After taking into account these restrictions, the configuration itself is the same as for the default high-resolution CSI2 camera, described in previous section.

37.5.5 Sensors over target pixel rate

The sensors over the target pixel rate (150 Mpixel/s average, ~200 Mpixel/s peak) are supported with the following restrictions:

• • The sensor must be able to output its bit rate onto the available two data lanes of the CSI2 link.
• • The peak pixel rate must remain below (with some margin) the max 333 MHz of the DCMIPP pixel clock (with a 10% margin recommended).
• • DCMIPP bandwidth and FIFO allocation must be able to dump this load: it is recommended to reduce the amount of parallel dumps (best not all Pipe0, Pipe1, and Pipe2 active simultaneously). In the DCMIPP plug, more FIFO and outstanding allocation can be made in favor of the working pipe.
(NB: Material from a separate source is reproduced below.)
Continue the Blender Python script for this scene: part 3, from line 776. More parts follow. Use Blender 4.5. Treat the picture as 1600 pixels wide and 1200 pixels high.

After taking into account these restrictions, the configuration itself is the same as for the default high-resolution CSI2 camera, described in Section 37.5.3 .

37.5.6 Double sensors

Two sensors are simultaneously and independently supported with the following restriction:

• • One sensor must be low-resolution, so that it can use the DCMI (the other sensor uses the DCMIPP).
• • Two input interfaces must be available: one sensor is CSI2, and the other parallel.

The configuration of the double sensors is the same as for the default low-resolution and default high-resolution sensors, described in previous sections.

37.6 Camera subsystem interrupts

Sections for each peripheral describe in details the provided interrupts.

37.7 Camera subsystem registers

All the registers are described in sections for each peripheral.